A total of 106 Nigerians were among 660 foreign nationals arrested for drug trafficking in India last year.
According to The Indian Express, Nepalese nationals topped the list with 203 arrests, followed by Nigerians (106) and Myanmarese (25), the Narcotics Control Bureau (NCB) revealed in its annual report.
The data also showed arrests of 18 Bangladeshis, 14 Ivorians, 13 Ghanaians, and 10 Icelanders for drug-related offences.
Union Home Minister Amit Shah released the report during the 2nd National Conference of Heads of Anti-Narcotics Task Forces (ANTF) of various states and Union Territories. The two-day conference, organised by the NCB, began on Tuesday.
According to the report, 163 cases of drug trafficking through drones were reported in Punjab, and 187.149 kg of heroin, 5.39 kg of methamphetamine, and 4.22 kg of opium were seized from different sectors.
In Rajasthan, 15 cases of drone use were reported, and 39.155 kg of heroin was recovered, while in Jammu and Kashmir, one case was reported, leading to the recovery of 0.344 kg of heroin.
‘India faces a growing challenge in combating narcotic drugs and psychotropic substances trafficking due to its geographic location between the Death Crescent (Afghanistan, Pakistan, Iran) and the Death Triangle (Myanmar, Thailand, Laos) – two major global drug-producing regions’, Director General (NCB) Anurag Garg said in the annual report.

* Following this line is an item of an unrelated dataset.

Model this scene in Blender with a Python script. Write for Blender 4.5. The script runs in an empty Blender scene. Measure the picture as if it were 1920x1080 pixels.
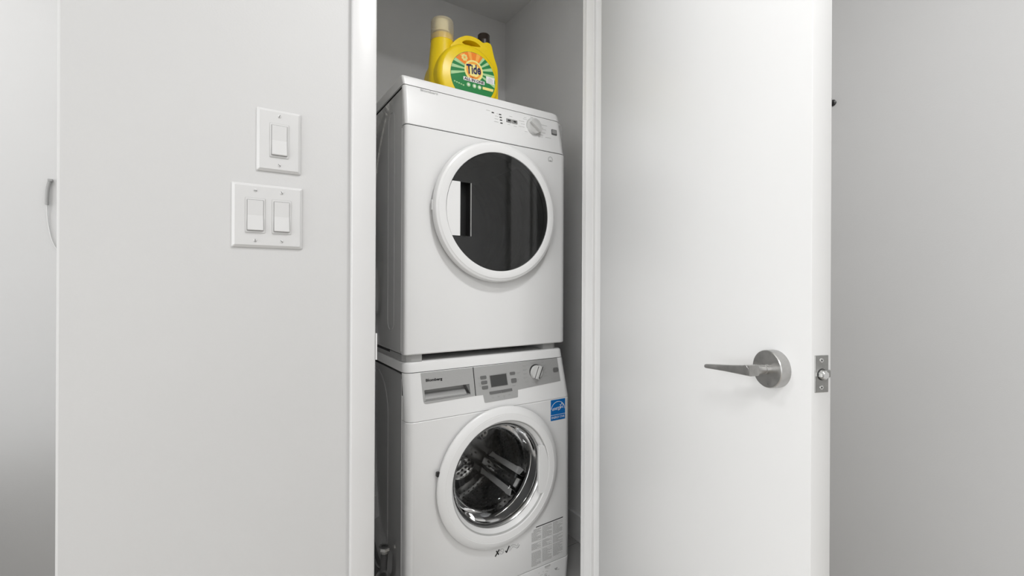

‘While the states of Punjab, Rajasthan, and Jammu & Kashmir are vulnerable to heroin smuggling from Pakistan, the north-eastern states – Manipur, Mizoram, Nagaland, Assam, Arunachal Pradesh- are affected by proximity to Myanmar. Coastal routes – Mumbai, Gujarat, Kerala, Tamil Nadu- are now increasingly being exploited for the smuggling of synthetic drugs and precursors’, Garg added.
Addressing the conference, Home Minister Shah said the time had come to bring those who run the drug trade in India while residing abroad within the ambit of the law, stressing that the Narendra Modi government is determined to wipe out all kinds of narcotics from the country.
‘The CBI has done very good work on this. I appeal to all heads of ANTF that, with the help of the CBI, they should make arrangements for the extradition of fugitives. This will not only help in breaking the narcotics gangs but also the terrorism gangs. Action is also being taken against those involved in the retail trade of drugs’, he said.
Shah said the battle is no longer about catching small-scale drug peddlers but about targeting three types of cartels: those operating at entry points, those distributing from entry points to states, and those selling narcotics in smaller areas within states.
‘Now, every state has to develop a high-level strategy targeting all three types of cartels. There is a need to adopt technologies such as darknet analysis, cryptocurrency tracking, communication pattern analysis, logistics, financial flow analysis, metadata analysis, and machine learning models to curb these cartels’, he said.
According to Shah, in some parts of the world, people have seen the link between a nation’s development and the challenges of drug abuse. ‘Unfortunately, two of the regions from where drugs are supplied globally are very close to us. So this is the time that we fight against it strongly’, he said.